Still, no one has come close to repeating Tomac’s rule. Despite his legacy he keeps a humble attitude and says he just wants to help others rise to their abilities.

“I think you have to be interested,” he said. “It’s not that I was completely self-coached, I had some help along the way, but I did a fair amount myself, and that required me to study the sport – study the preparation and techniques and tying everything together.”

After racing professionally for 15 years, Tomac started his own mountain bike team. “I enjoyed helping those kids out at, and I still enjoy helping younger people reach their potential in their sport, whatever sport that is,” he said. “I don’t claim to be a super expert.”

From his desert solitude, Tomac works with Eli developing a program of consistency and cardio. After all, according to Tomac, motocross and mountain biking share a lot in common.

“It’s quite similar to downhill racing, really,” he said. “A lot of the control, muscles that you use for control and balance, and certain techniques cross over, I mean you’re on two wheels.”

As for the cardio, he calls on what he knows. “The biggest thing I help Eli with is having a good consistent program,” he said. “(Eli) mountain bikes and road bikes some, but we mountain bike way more. It’s his main cardio training.”

When not training, Tomac still loves the simple joy of riding. The trails near his home offer superb singletrack in a remote setting, but when he has time, he hits the high country. “I get out as much as I can, but it’s not enough,” he said.

 His company is established and running, but he isn’t immersed in the day to day. He did say through the ranks, he paid attention to how the business aspect of cycling works, having “had more vision than just racing.”

Tomac also said the Pro Challenge is a good thing for U.S. cycling and great for Colorado.

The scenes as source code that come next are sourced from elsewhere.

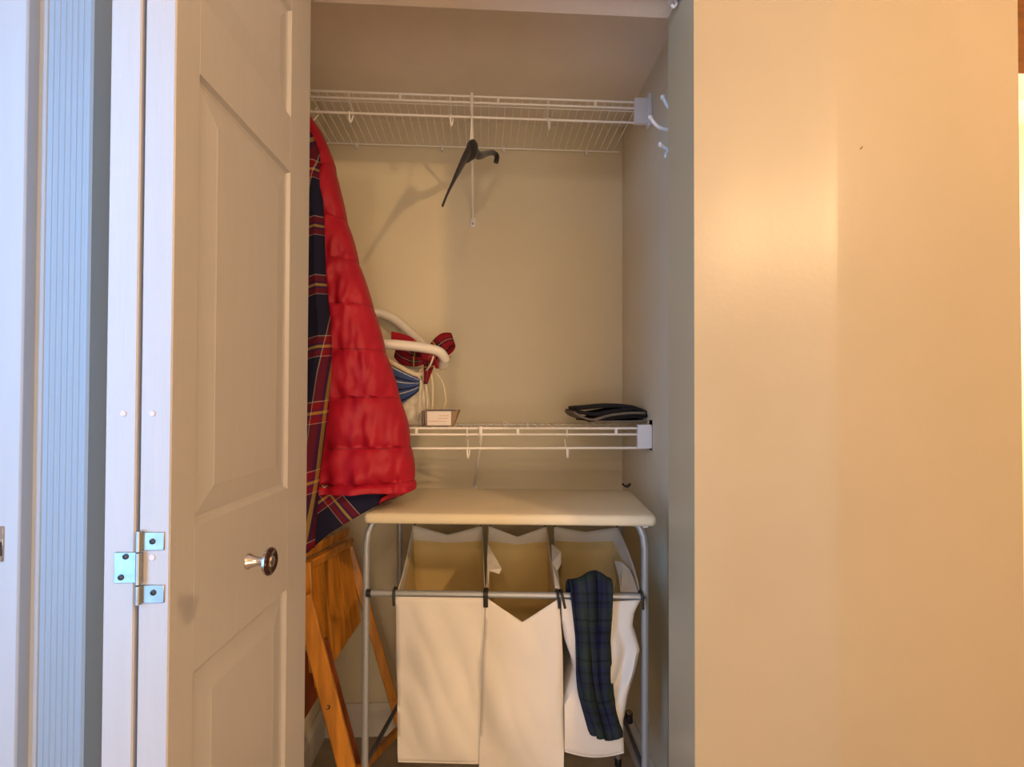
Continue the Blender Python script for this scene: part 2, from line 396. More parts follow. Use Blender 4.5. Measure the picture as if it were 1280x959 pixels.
nB = Vector((PX(170.8, Yn), Yn, 0)); make_leaf(nB, dA, nA, True)
# knob on the visible leaf
kp = P(306.5, 702, 0.8)
for _ in range(6):   # intersect the leaf's face
    s = (Vector((kp.x, kp.y, 0)) - n0).dot(nA); kp = P(309.5, 702, kp.y - s * 1.2)
kb = MB(); kb.lathe(kp, nA, [(0, 0.0005), (0, 0.0085), (0.002, 0.0085), (0.005, 0.0065), (0.012, 0.0045), (0.018, 0.0048), (0.0205, 0.0085), (0.0215, 0.0145), (0.0245, 0.0155)])
kn = kb.build('knob', M['nickel'], leafA); kn['label'] = 'round metal knob with dark bronze face'
kb = MB(); kb.lathe(kp + nA * 0.0240, nA, [(0, 0.0150), (0.0025, 0.0146), (0.004, 0.012), (0.003, 0.0085), (0.0025, 0.007)]); kb.build('knob_face', M['knob_dark'], kn)
kb = MB(); kb.lathe(kp + nA * 0.0262, nA, [(0, 0.007), (0.0016, 0.0055), (0.0022, 0.0002)]); kb.build('knob_centre', M['nickel'], kn)
# hinge across the two leaf edges
hz0, hz1 = P(175, 756, Yn).z, P(175, 663, Yn).z
hg = MB(); ye = Yn - 0.0014
def plate(px0, px1, py0, py1, mb):
    a = P(px0, py1, Yn); c = P(px1, py0, Yn); mb.box((a.x, ye, a.z), (c.x, Yn + 0.0004, c.z), 0.0006)
    return a, c
plate(143, 173, 690, 729, hg); hinge = hg.build('hinge', M['zinc'], door); hinge['label'] = 'zinc hinge joining the two door edges'
for py0, py1 in ((665, 688), (731, 754)):
    m = MB(); plate(176, 206, py0, py1, m); m.build('hinge_plate', M['zinc'], hinge)
m = MB(); kx = PX(175.5, Yn - 0.004)
for py0, py1 in ((663, 689), (690, 730), (731, 755)):
    a = P(175.5, py0, Yn).z; c = P(175.5, py1, Yn).z
    m.tube([(kx, Yn - 0.003, c + 0.0004), (kx, Yn - 0.003, a - 0.0004)], 0.0034, 12)
m.build('hinge_knuckle', M['zinc'], hinge)
for px, py in ((157, 696), (151, 722), (190.5, 677), (191.5, 741)):
    c = P(px, py, ye); m = MB(); m.lathe(c, (0, -1, 0), [(0, 0.0036), (0.0008, 0.0034), (0.0012, 0.002), (0.0004, 0.0015), (0.0004, 0.0002)], 12)
    m.build('screw', M['dark_metal'], hinge)
for px, py in ((154, 517), (190, 517), (190, 697)):
    c = P(px, py, Yn); m = MB(); m.lathe(c + Vector((0, -0.0002, 0)), (0, -1, 0), [(-0.001, 0.0035), (0.0004, 0.0033), (0.0002, 0.0018), (0.0001, 0.0002)], 12)
    m.build('filled_screw_hole', M['filler'], door)
# bifold track with pivot bracket
b = MB(); yt = 1.03
b.box((JL + 0.002, yt - 0.012, HZ - 0.018), (JR - 0.002, yt - 0.009, HZ)); b.box((JL + 0.002, yt + 0.009, HZ - 0.018), (JR - 0.002, yt + 0.012, HZ)); b.box((JL + 0.002, yt - 0.012, HZ - 0.003), (JR - 0.002, yt + 0.012, HZ))
trk = struct('trim_3', b, M['plastic'], 'white bifold track under the closet header', 'door track')
c = P(846, 4, 1.06); b = MB(); b.tube(curve([(JR - 0.001, 1.06, c.z + 0.035), (JR - 0.010, 1.06, c.z + 0.018), (JR - 0.004, 1.06, c.z), (JR - 0.010, 1.06, c.z - 0.008), (JR - 0.014, 1.06, c.z - 0.004)]), 0.0035, 8)
b.box((c.x - 0.016, 1.045, c.z + 0.005), (c.x - 0.004, 1.075, c.z + 0.04), 0.002)
pb = b.build('pivot_bracket', M['hook_white'], trk)
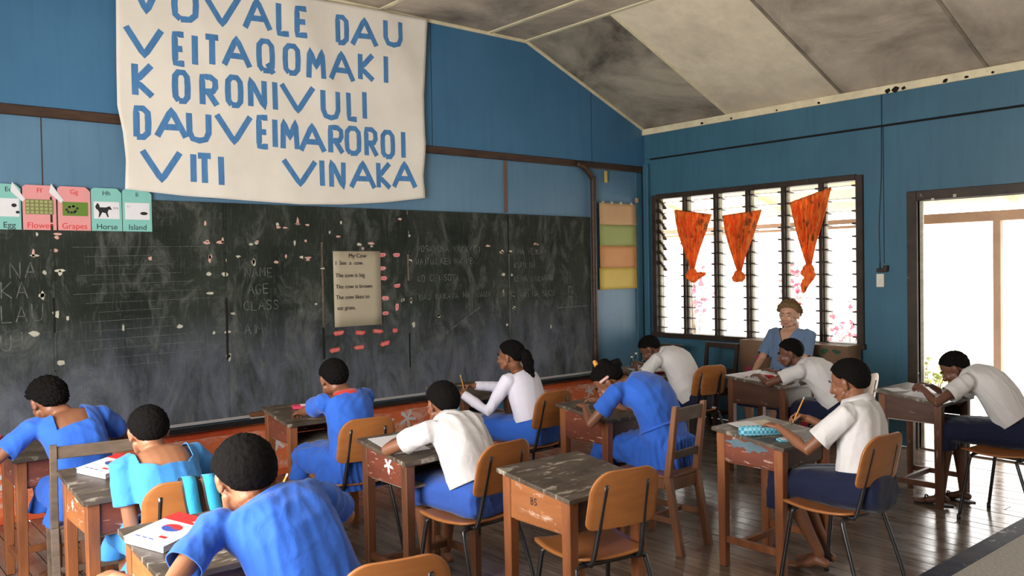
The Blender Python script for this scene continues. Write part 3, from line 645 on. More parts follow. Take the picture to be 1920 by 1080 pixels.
# door opening with its frame (the leaf is open, out of sight)
dr = empty('door_1', (0, 0, 0)); dr['kind'] = 'structure'
MB().box(-.03, .12, DY0-.0, DY0+.085, 0, DZ+.085).build('jamb', M['darkframe'], dr, .004)
MB().box(-.03, .12, DY1-.085, DY1, 0, DZ+.085).build('jamb', M['darkframe'], dr, .004)
MB().box(-.03, .12, DY1, DY0, DZ, DZ+.085).build('lintel', M['darkframe'], dr, .004)
MB().box(.03, .055, DY0-.028, DY0, .01, DZ).build('stop_bead', M['alu'], dr, .002)
MB().box(-.01, .13, DY1, DY0, -.02, .012).build('threshold', M['floor'], dr, .003)
for yy, z in ((-3.24, DZ-.0), (-3.42, DZ+.02)): MB().box(-.036, -.03, yy-.012, yy+.012, z-.012, z+.012).build('tape_scrap', M['scrap_white'], dr)

# veranda and garden outside
gr = struct('trim_3', MB().box(.13, 3.0, -9, 4, -.09, -.03), M['concrete']); gr.name = 'veranda_floor'
g2 = struct('trim_4', MB().box(.13, 60, -40, 40, -.30, -.20), M['concrete']); g2.name = 'ground'
vr = empty('veranda', (0, 0, 0)); vr['kind'] = 'structure'
MB().hexa([(.14, -9, 2.62), (1.75, -9, 2.20), (1.75, 4, 2.20), (.14, 4, 2.62)], [(.14, -9, 2.66), (1.75, -9, 2.24), (1.75, 4, 2.24), (.14, 4, 2.66)]).build('roof_sheet', M['soffit'], vr)
MB().box(1.46, 1.54, -9, 4, 2.02, 2.12).build('beam', M['beam'], vr, .004)
for yy in (-3.2, 3.4, -6.9): MB().box(1.465, 1.535, yy-.035, yy+.035, -.03, 2.03).build('post', M['beam'], vr, .004)
for yy in (-.9, -2.1, -3.3, .4): MB().hexa([(.16, yy-.02, 2.57), (1.7, yy-.02, 2.17), (1.7, yy+.02, 2.17), (.16, yy+.02, 2.57)], [(.16, yy-.02, 2.62), (1.7, yy-.02, 2.21), (1.7, yy+.02, 2.21), (.16, yy+.02, 2.62)]).build('rafter', M['soffit'], vr)
def shrub(name, label, group, x, y, z0, h, spread, n, mat, seed, leaf=.07, lo=.33):
    rr = random.Random(seed); t = empty(name, (x, y, z0)); tag(t, label, 'shrub', group)
    st = MB(); lv = MB()
    for i in range(7):
        a = rr.random()*6.28; s = rr.uniform(.3, 1)*spread; top = np.array((s*math.cos(a), s*math.sin(a), h*rr.uniform(.65, 1)))
        P = spline([(0, 0, 0), top*np.array((.35, .35, .5)), top], 4); st.tube(P, lerps([.012, .004], len(P)), 5)
        for j in range(n):
            b0 = P[rr.randrange(int(len(P)*lo), len(P))]+np.array([rr.gauss(0, .05) for _ in range(3)])
            d = nrm([rr.gauss(0, 1), rr.gauss(0, 1), rr.gauss(.3, .7)]); sd = nrm(np.cross(d, [rr.random(), rr.random(), 1]))*leaf*.3; up = np.cross(d, sd)*.25
            l_ = leaf*rr.uniform(.7, 1.3); V = [b0, b0+d*l_*.4+sd, b0+d*l_+up, b0+d*l_*.4-sd]
            lv.add(V, [(0, 1, 2), (0, 2, 3)])
    st.build('stem', M['twig'], t); o = lv.build('foliage', mat, t); o['kind'] = 'stuff'; return t
shrub('garden_shrub', 'green leafy shrub outside seen through the open doorway', None, 2.4, -2.16, -.2, .85, .30, 60, M['leafg'], 3)
shrub('flowering_shrub', 'pink-leaved shrub outside the leftmost louvre bay', None, 2.4, 1.14, -.2, 1.85, .22, 9, M['leafp'], 4, .12, .8)
shrub('flowering_shrub', 'pink-leaved shrub outside the window behind the seated woman', None, 2.4, -.44, -.2, 1.85, .15, 9, M['leafp'], 5, .11, .8)
shrub('flowering_shrub', 'low pink-flowered shrub outside the lower right window corner', None, 2.4, -1.14, -.2, 1.30, .18, 9, M['leafp'], 6, .10, .7)

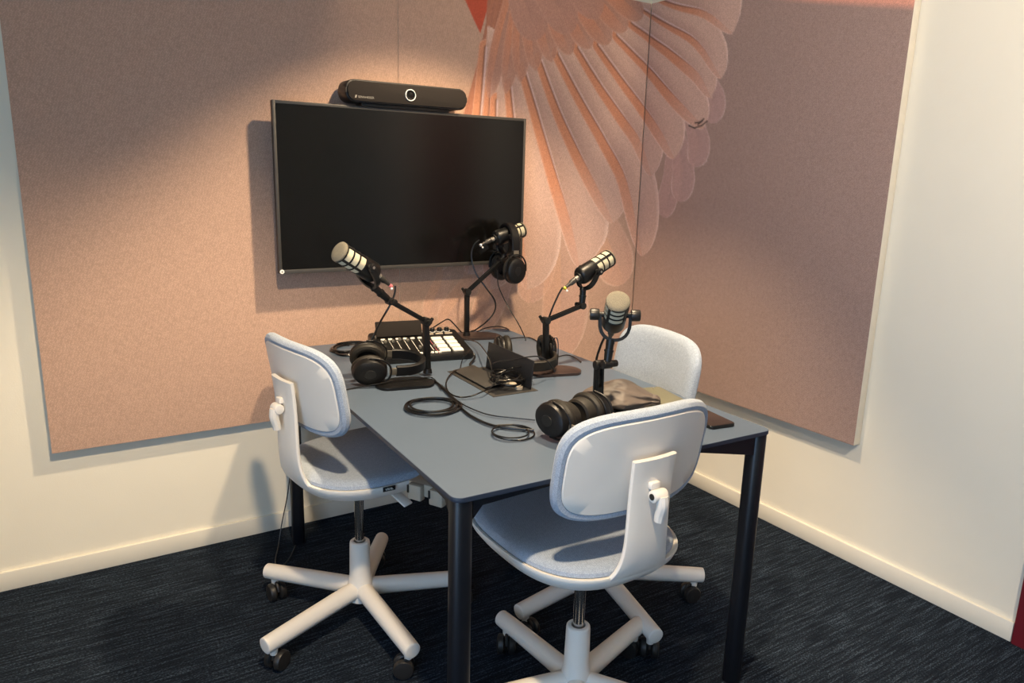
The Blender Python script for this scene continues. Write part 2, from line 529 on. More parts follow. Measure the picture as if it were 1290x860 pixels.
# ------------------------------------------------------------------ acoustic panels with the printed wing
FEATHERS = [["under", [[-1.015, 1.01], [-1.016, 0.997], [-1.017, 0.979], [-1.021, 0.956], [-1.028, 0.93], [-1.042, 0.897], [-1.061, 0.858], [-1.079, 0.821], [-1.092, 0.795]], 0.043, 0.051], ["under", [[-0.868, 1.004], [-0.872, 0.988], [-0.878, 0.965], [-0.888, 0.938], [-0.904, 0.907], [-0.932, 0.87], [-0.968, 0.826], [-1.003, 0.785], [-1.027, 0.757]], 0.059, 0.061], ["under", [[-0.721, 1.263], [-0.723, 1.217], [-0.726, 1.151], [-0.732, 1.075], [-0.745, 1.0], [-0.771, 0.92], [-0.805, 0.834], [-0.839, 0.756], [-0.863, 0.702]], 0.07, 0.088], ["under", [[-0.585, 1.428], [-0.58, 1.368], [-0.572, 1.28], [-0.565, 1.183], [-0.563, 1.096], [-0.567, 1.017], [-0.577, 0.94], [-0.587, 0.874], [-0.594, 0.827]], 0.106, 0.11], ["under", [[-0.522, 1.298], [-0.506, 1.254], [-0.483, 1.19], [-0.459, 1.112], [-0.441, 1.023], [-0.432, 0.909], [-0.428, 0.772], [-0.427, 0.641], [-0.426, 0.55]], 0.102, 0.159], ["under", [[-0.329, 1.3], [-0.302, 1.263], [-0.262, 1.208], [-0.218, 1.145], [-0.179, 1.087], [-0.145, 1.031], [-0.112, 0.972], [-0.083, 0.92], [-0.063, 0.882]], 0.121, 0.107], ["tip", [[0.2, 1.481], [0.202, 1.457], [0.204, 1.422], [0.206, 1.383], [0.205, 1.345], [0.198, 1.305], [0.188, 1.263], [0.177, 1.224], [0.17, 1.197]], 0.07, 0.058], ["tip", [[0.212, 1.547], [0.224, 1.52], [0.24, 1.48], [0.256, 1.436], [0.267, 1.397], [0.27, 1.361], [0.267, 1.325], [0.264, 1.293], [0.261, 1.271]], 0.067, 0.074], ["tip", [[0.278, 1.643], [0.292, 1.618], [0.313, 1.582], [0.334, 1.544], [0.347, 1.511], [0.348, 1.484], [0.343, 1.458], [0.335, 1.436], [0.33, 1.42]], 0.064, 0.066], ["tip", [[0.315, 1.799], [0.333, 1.777], [0.361, 1.746], [0.388, 1.712], [0.407, 1.682], [0.414, 1.656], [0.415, 1.63], [0.414, 1.608], [0.413, 1.592]], 0.059, 0.065], ["fl", [[-0.84, 1.84], [-0.844, 1.779], [-0.85, 1.69], [-0.859, 1.586], [-0.876, 1.479], [-0.907, 1.359], [-0.948, 1.223], [-0.987, 1.097], [-1.015, 1.01]], 0.05, 0.095], ["fl", [[-0.81, 1.755], [-0.812, 1.698], [-0.816, 1.616], [-0.822, 1.519], [-0.831, 1.42], [-0.848, 1.306], [-0.869, 1.177], [-0.89, 1.057], [-0.905, 0.973]], 0.044, 0.113], ["fl", [[-0.785, 1.646], [-0.785, 1.599], [-0.784, 1.531], [-0.784, 1.449], [-0.785, 1.358], [-0.788, 1.247], [-0.791, 1.114], [-0.795, 0.989], [-0.797, 0.901]], 0.052, 0.115], ["fl", [[-0.719, 1.706], [-0.714, 1.671], [-0.706, 1.621], [-0.696, 1.559], [-0.686, 1.488], [-0.674, 1.399], [-0.661, 1.294], [-0.648, 1.187], [-0.637, 1.097], [-0.628, 1.027], [-0.621, 0.969], [-0.616, 0.924], [-0.613, 0.891]], 0.055, 0.146], ["fl", [[-0.653, 1.775], [-0.642, 1.749], [-0.625, 1.711], [-0.605, 1.665], [-0.584, 1.617], [-0.562, 1.563], [-0.536, 1.503], [-0.509, 1.44], [-0.484, 1.382], [-0.461, 1.329], [-0.438, 1.278], [-0.417, 1.229], [-0.397, 1.179], [-0.378, 1.124], [-0.359, 1.066], [-0.344, 1.013], [-0.332, 0.976]], 0.061, 0.167], ["fl", [[-0.577, 1.822], [-0.558, 1.787], [-0.531, 1.736], [-0.499, 1.678], [-0.467, 1.624], [-0.436, 1.576], [-0.402, 1.527], [-0.369, 1.48], [-0.338, 1.436], [-0.309, 1.397], [-0.283, 1.361], [-0.258, 1.327], [-0.235, 1.294], [-0.212, 1.259], [-0.189, 1.223], [-0.17, 1.192], [-0.157, 1.17]], 0.058, 0.144], ["fl", [[-0.491, 1.853], [-0.468, 1.824], [-0.434, 1.781], [-0.395, 1.733], [-0.357, 1.687], [-0.321, 1.645], [-0.283, 1.602], [-0.245, 1.559], [-0.209, 1.516], [-0.175, 1.477], [-0.143, 1.44], [-0.111, 1.399], [-0.08, 1.346], [-0.048, 1.269], [-0.015, 1.174], [0.016, 1.084], [0.039, 1.023]], 0.059, 0.129], ["fl", [[-0.39, 1.888], [-0.365, 1.863], [-0.329, 1.825], [-0.287, 1.783], [-0.248, 1.744], [-0.21, 1.71], [-0.172, 1.676], [-0.135, 1.643], [-0.102, 1.614], [-0.075, 1.591], [-0.053, 1.572], [-0.034, 1.553], [-0.014, 1.528], [0.008, 1.493], [0.033, 1.451], [0.053, 1.411], [0.068, 1.384]], 0.055, 0.103], ["fl", [[-0.285, 1.912], [-0.26, 1.891], [-0.224, 1.86], [-0.183, 1.826], [-0.144, 1.793], [-0.107, 1.763], [-0.069, 1.733], [-0.032, 1.704], [0.002, 1.675], [0.035, 1.646], [0.065, 1.619], [0.091, 1.593], [0.117, 1.567], [0.142, 1.538], [0.167, 1.507], [0.188, 1.479], [0.202, 1.46]], 0.052, 0.113], ["fl", [[-0.184, 1.962], [-0.165, 1.951], [-0.138, 1.936], [-0.107, 1.918], [-0.079, 1.902], [-0.055, 1.888], [-0.032, 1.876], [-0.008, 1.862], [0.022, 1.841], [0.06, 1.812], [0.1, 1.78], [0.142, 1.747], [0.185, 1.714], [0.233, 1.678], [0.284, 1.639], [0.33, 1.605], [0.361, 1.581]], 0.049, 0.096], ["fl", [[-0.107, 2.023], [-0.089, 2.016], [-0.062, 2.007], [-0.031, 1.996], [0.003, 1.983], [0.042, 1.961], [0.084, 1.938], [0.126, 1.915], [0.166, 1.891], [0.207, 1.866], [0.247, 1.841], [0.284, 1.817], [0.315, 1.793], [0.34, 1.767], [0.36, 1.741], [0.376, 1.718], [0.387, 1.702]], 0.046, 0.068], ["fl", [[-0.039, 2.084], [-0.016, 2.078], [0.018, 2.065], [0.06, 2.043], [0.104, 2.021], [0.152, 1.998], [0.205, 1.974], [0.256, 1.948], [0.301, 1.918], [0.342, 1.881], [0.38, 1.837], [0.412, 1.797], [0.435, 1.769]], 0.032, 0.075], ["fl", [[-0.032, 2.156], [-0.002, 2.151], [0.044, 2.132], [0.096, 2.11], [0.145, 2.091], [0.193, 2.075], [0.242, 2.061], [0.289, 2.047], [0.332, 2.029], [0.374, 2.005], [0.415, 1.976], [0.449, 1.95], [0.473, 1.932]], 0.03, 0.117], ["cv", [[-0.676, 2.207], [-0.694, 2.152], [-0.72, 2.072], [-0.747, 1.984], [-0.77, 1.906], [-0.786, 1.837], [-0.8, 1.77], [-0.811, 1.712], [-0.819, 1.671]], 0.035, 0.043], ["cv", [[-0.669, 2.208], [-0.678, 2.154], [-0.692, 2.075], [-0.706, 1.988], [-0.718, 1.912], [-0.727, 1.847], [-0.735, 1.785], [-0.741, 1.732], [-0.745, 1.695]], 0.033, 0.048], ["cv", [[-0.654, 2.211], [-0.661, 2.162], [-0.67, 2.091], [-0.68, 2.014], [-0.686, 1.946], [-0.687, 1.886], [-0.684, 1.828], [-0.681, 1.778], [-0.679, 1.743]], 0.037, 0.053], ["cv", [[-0.639, 2.213], [-0.64, 2.171], [-0.641, 2.11], [-0.64, 2.042], [-0.638, 1.981], [-0.632, 1.926], [-0.623, 1.872], [-0.614, 1.825], [-0.607, 1.792]], 0.046, 0.054], ["cv", [[-0.621, 2.217], [-0.615, 2.178], [-0.606, 2.121], [-0.596, 2.059], [-0.585, 2.003], [-0.571, 1.953], [-0.556, 1.903], [-0.541, 1.861], [-0.53, 1.83]], 0.05, 0.059], ["cv", [[-0.602, 2.22], [-0.589, 2.185], [-0.571, 2.133], [-0.549, 2.076], [-0.527, 2.025], [-0.503, 1.979], [-0.477, 1.933], [-0.452, 1.893], [-0.434, 1.865]], 0.055, 0.064], ["cv", [[-0.564, 2.226], [-0.545, 2.194], [-0.519, 2.148], [-0.487, 2.096], [-0.457, 2.05], [-0.424, 2.007], [-0.388, 1.965], [-0.355, 1.927], [-0.332, 1.901]], 0.059, 0.068], ["cv", [[-0.526, 2.232], [-0.502, 2.204], [-0.468, 2.163], [-0.428, 2.117], [-0.389, 2.074], [-0.347, 2.034], [-0.302, 1.993], [-0.26, 1.957], [-0.23, 1.931]], 0.063, 0.072], ["cv", [[-0.467, 2.242], [-0.439, 2.219], [-0.398, 2.184], [-0.352, 2.146], [-0.307, 2.11], [-0.263, 2.077], [-0.215, 2.044], [-0.172, 2.014], [-0.141, 1.993]], 0.063, 0.072], ["cv", [[-0.407, 2.252], [-0.377, 2.232], [-0.332, 2.203], [-0.281, 2.171], [-0.232, 2.143], [-0.184, 2.117], [-0.133, 2.092], [-0.088, 2.071], [-0.055, 2.055]], 0.062, 0.071], ["cv2", [[-0.713, 2.201], [-0.706, 2.171], [-0.697, 2.127], [-0.685, 2.078], [-0.67, 2.036], [-0.651, 1.998], [-0.627, 1.962], [-0.605, 1.931], [-0.589, 1.909]], 0.082, 0.084], ["cv2", [[-0.695, 2.204], [-0.67, 2.182], [-0.635, 2.151], [-0.595, 2.115], [-0.557, 2.081], [-0.521, 2.048], [-0.482, 2.013], [-0.448, 1.981], [-0.423, 1.959]], 0.082, 0.083], ["cv2", [[-0.639, 2.213], [-0.604, 2.202], [-0.551, 2.185], [-0.493, 2.165], [-0.442, 2.142], [-0.397, 2.115], [-0.353, 2.083], [-0.316, 2.053], [-0.289, 2.032]], 0.073, 0.089]]
PD = 0.0416                      # front face stands this far off the wall
def lin(r, g, b):
    return np.array(srgb(r, g, b)[:3])
BG, BG2 = lin(191, 158, 139), lin(166, 140, 131)
PAL = dict(fl=(lin(204, 142, 112), lin(208, 174, 160), lin(240, 214, 204)), under=(lin(216, 168, 142), lin(208, 168, 152), lin(238, 212, 198)),
           tip=(lin(192, 156, 148), lin(190, 156, 150), lin(236, 212, 206)), cv=(lin(200, 138, 110), lin(182, 138, 122), lin(212, 172, 156)),
           cv2=(lin(180, 138, 124), lin(176, 136, 124), lin(200, 160, 146)))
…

“As a pro road racer, I’ve been there,” he said. “It’s pretty cool that they’re coming through our area, but I’d like to see them go over Red Mountain Pass.”
For now he is focused on coaching, and Eli. He said it’s all about improving on a good foundation, “Taking it from there, and continually working to make yourself better,” he said.

Like father, like son.

“It’s cool,” said Tomac. “I’ve been helping Eli since he was 7, and I’ve been there the whole way. You get to know what it takes, so it’s cool to see it pay off.”